Holding Your Breath

I wrote this piece, Hold Your Breath, at the end of 2013 and “rediscovered” it in the recordings on my computer. I’m very proud of it as I was venturing out into strange meters and opposing two-handed rhythms while experimenting with the range of the piano.

But beyond any compositional features, I think what really gave this recording life was the amazingly expressive playing of Blair McMillen.  I was so impressed with his rendition upon the first read I really had no comment or correction. He basically nailed it. On top of that, he’s such a nice guy.

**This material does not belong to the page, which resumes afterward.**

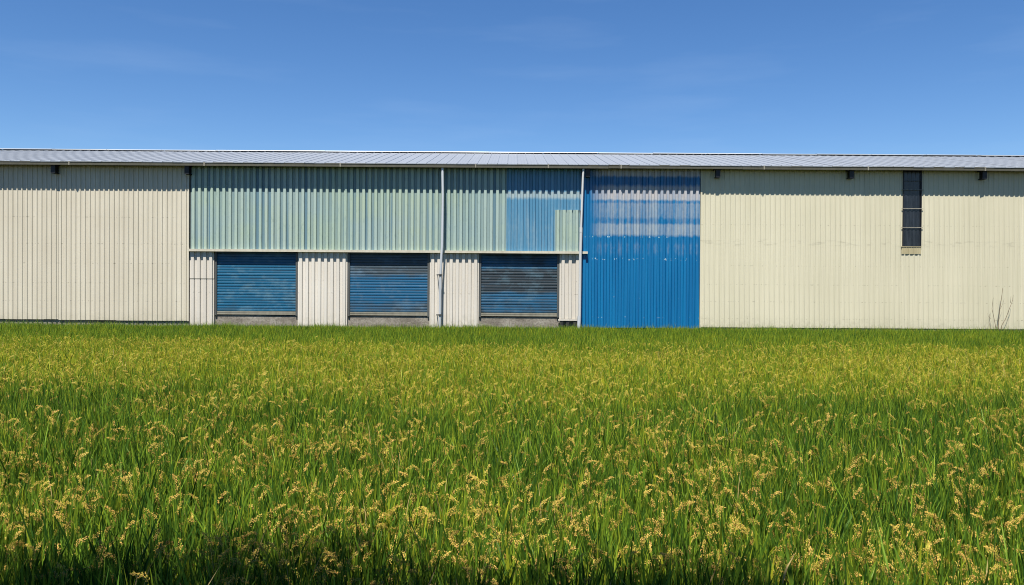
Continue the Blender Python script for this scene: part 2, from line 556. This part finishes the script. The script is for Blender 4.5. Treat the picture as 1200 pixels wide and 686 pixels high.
# ledge
lg = hput('ledge', MB().box(XL - 0.02, XR(688), WY - 0.20, WY + 0.02, LEDGE0, LEDGE1).box(XL - 0.02, XR(688), WY - 0.203, WY - 0.185, LEDGE0 - 0.025, LEDGE0 + 0.01), M['ledge'])
# piers
for i, (a, b) in enumerate(((222.5, 251), (349, 407), (503.5, 561), (655.5, 680.5))):
    z0 = 1.30 if i == 3 else 0.80
    pr = wall_part('wall_pier', XR(a) + 0.01, XR(b) - 0.01, z0 + 0.02, LEDGE0 - 0.002, M['pier'])
    if i == 0:
        zj = ZR(329.5)
        clad(pr, 'pier_sheet', XR(a), XR(b), z0, zj - 0.02, 0.29, 0.068, 0.13, 0.025, M['pier'], 4)
        clad(pr, 'pier_sheet', XR(a), XR(b), zj + 0.02, LEDGE0, 0.29, 0.068, 0.13, 0.025, M['pier'], 4, WY - 0.012)
    else:
        clad(pr, 'pier_sheet', XR(a), XR(b), z0, LEDGE0, 0.285, 0.068, 0.13, 0.025, M['pier'], 4)
    if i == 3:
        put('bottom_rail', MB().box(XR(a) - 0.05, XR(b) - 0.02, WY - 0.075, WY + 0.01, 1.215, 1.285), M['pier'], pr).location = -parent_origin(pr)
        for q in (657.5, 664.5, 673):
            put('rail_foot', MB().box(XR(q) - 0.03, XR(q) + 0.11, WY - 0.05, WY + 0.09, 0.95, 1.21), M['black_steel'], pr).location = -parent_origin(pr)
hput('concrete_base', MB().box(XR(251) - 0.3, XR(681), WY + 0.10, WY + 0.4, 0.70, 1.36), M['concrete'])

# roller shutters
SH = 0.126
def slat_mesh(w):
    b = MB()
    pr = [(0.002, 0.012), (0.0, -0.010), (0.020, -0.014), (0.060, -0.012), (0.098, -0.004), (0.127, 0.007)]
    for xx in (0, w):
        b.v += [(xx, y, z) for z, y in pr]
    m = len(pr)
    b.f += [(m + i, m + i + 1, i + 1, i) for i in range(m - 1)]
    return b.mesh('shutter_slat')
for i, (a, b) in enumerate(((251.5, 348.5), (407.5, 503), (561.5, 655))):
    xa, xb = XR(a), XR(b)
    ys = WY + 0.085
    zb = 1.40
    sh = hput('roller_shutter', MB().box(xa, xb, ys + 0.03, ys + 0.05, zb, LEDGE0 + 0.05), M['black_steel'])
    sh['label'] = ('faded blue roller shutter', 'blue and grey roller shutter', 'dark slate roller shutter with blue streaks')[i]
    og = parent_origin(sh)
    for s, xx in ((0, xa), (1, xb - 0.085)):
        put('guide_rail', MB().box(xx, xx + 0.085, ys - 0.075, ys + 0.02, zb - 0.04, LEDGE0 - 0.003), M['steel_grey'], sh).location = -og
    put('bottom_bar', MB().box(xa + 0.09, xb - 0.09, ys - 0.035, ys + 0.02, zb, zb + 0.07)
        .box(xa + 0.09, xb - 0.09, ys - 0.022, ys + 0.02, zb + 0.085, zb + 0.15), M['bottom_bar'], sh).location = -og
    me = slat_mesh(xb - xa - 0.18)
    zz = zb + 0.16
    while zz < LEDGE0 + 0.02:
        o = put('slat', me, M['slat%d' % i], sh)
        o.location = Vector((xa + 0.09, ys + rnd.uniform(-0.003, 0.003), zz)) - og
        zz += SH
# blue sheeted door
dr = wall_part('blue_door', XD, XE, 0.90, TOP, M['black_steel'])
clad(dr, 'door_sheet', XD, XE - 0.06, 0.90, TOP, 0.2775, 0.068, 0.115, 0.030, M['door_blue'], 4, WY - 0.01, 0.006, 0.006)
# pale wall on the right, left open where the window sits
WX0, WX1, WZ0, WZ1 = XR(1056.5), XR(1078.5), ZR(286.2), ZR(198.4)
SILL = ZR(295)
wr = wall_part('pale_wall', XE, X1, 1.0, TOP, M['black_steel'])
wr['label'] = 'pale yellow ribbed wall on the right'
put('corner_trim', MB().box(XE - 0.045, XE + 0.03, WY - 0.05, WY + 0.012, 0.93, TOP), M['cream_pale'], wr).location = -parent_origin(wr)
A = (0.232, 0.026, 0.040, 0.030)
clad(wr, 'wall_sheet', XE + 0.035, WX0, 0.955, TOP, *A, M['cream_pale'], 4, zj=0.006)
clad(wr, 'wall_sheet', WX0, WX1, 0.955, SILL, *A, M['cream_pale'], 4)
clad(wr, 'wall_sheet', WX1, X1, 0.955, TOP, *A, M['cream_pale'], 4, zj=0.006)
hput('concrete_footing', MB().box(XE + 0.02, X1, WY + 0.03, WY + 0.3, 0.70, 1.0), M['concrete'])
# tall window
wd = hput('window', MB().box(WX0 + 0.002, WX1 - 0.002, WY + 0.012, WY + 0.019, SILL, WZ1), M['black_steel'])
og = parent_origin(wd)
fr = MB().box(WX0, WX0 + 0.045, WY - 0.045, WY + 0.01, WZ0, WZ1).box(WX1 - 0.045, WX1, WY - 0.045, WY + 0.01, WZ0, WZ1)
put('window_frame', fr, M['black_steel'], wd).location = -og
ed = [WZ0, ZR(264), ZR(242), ZR(220), WZ1]
for a, b in zip(ed, ed[1:]):
    # each pane a ribbed translucent sheet, gone dark with dust
    put('pane', sheet_mesh(WX1 - WX0 - 0.10, b - a - 0.03, 4, 0.014, 0.06, 0.03), M['glass'], wd).location = Vector((WX0 + 0.05, WY - 0.004, a + 0.015)) - og
for q in (264, 242, 220):
    put('window_bar', MB().tube([(WX0 - 0.06, WY - 0.052, ZR(q)), (WX1 + 0.06, WY - 0.052, ZR(q))], 0.015, 8), M['bottom_bar'], wd).location = -og
put('window_bar', MB().tube([(WX0 + 0.02, WY - 0.04, ZR(209.5)), (WX1 - 0.02, WY - 0.04, ZR(209.5))], 0.014, 8), M['steel_grey'], wd).location = -og
sl = MB().box(WX0 - 0.03, WX1 - 0.01, WY - 0.036, WY + 0.01, SILL, WZ0 - 0.03).box(WX0 - 0.05, WX1 + 0.01, WY - 0.055, WY + 0.01, WZ0 - 0.028, WZ0 + 0.004)
for q in range(7):
    xx = WX0 + 0.05 + q * 0.115
    sl.box(xx, xx + 0.03, WY - 0.046, WY - 0.034, SILL + 0.005, WZ0 - 0.032)
put('window_sill', sl, M['tan_board'], wd).location = -og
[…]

Here’s his second take, recorded on a Steinway at Juilliard:

New Composition Performed

Last night I had a new piece, Always, Ghosts, played by the Composers’ Collective ensemble at the National Opera Center in NYC. Written for piano, cello, clarinet and horn, its a relatively short piece. The musicians were amazing and I look forward to getting the audio and video we had captured posted here. Here are my notes on the composition:

Always, Ghosts was composed as an intention to be a short film. In four parts, entrance, searching, realization, and exit, the music follows the plot of a ghost experiencing these moments and thoughts. The piano is the foundation of the scenery while the cello, clarinet, and horn together act as its observations. In the story, the ghost comes into reality floating, pre-dawn, over the Hudson, returns home to find its child asleep in bed, finds its own body in the woods, concludes its wife was the murderer, and then leaves this plane resigning itself to confusion, sadness, and helplessness. Set in a summer scene on the Hudson River, the composer found inspiration from very early train trips. He would listen to solo string music between New York City and his childhood home in Albany, seeing the sleepy old towns in the grey morning light.

Nocturne for Trumpet and Cello

With this piece, I used a non-repeating 12-tone pattern twice. This means there is an A and a B section, but since there was no repetition of a melody, you won’t notice it without counting tones. But the repetition of notes is allowed, so I used rhythm more as a compositional tool in this.

The structure itself hides the A – B idea in that there is simply a point where I finished all twelve tones and then used another twelve tones. In all, this piece only uses 24 tones.

The idea that it is a nocturne-style composition comes from the slow and hushed nature, using muted trumpet and cello.  The title “Sleepy Hollow” has no reference to the children’s story, instead alluding to that feeling of waking up sleep deprived before the sun is up and you can’t seem to form thoughts yet.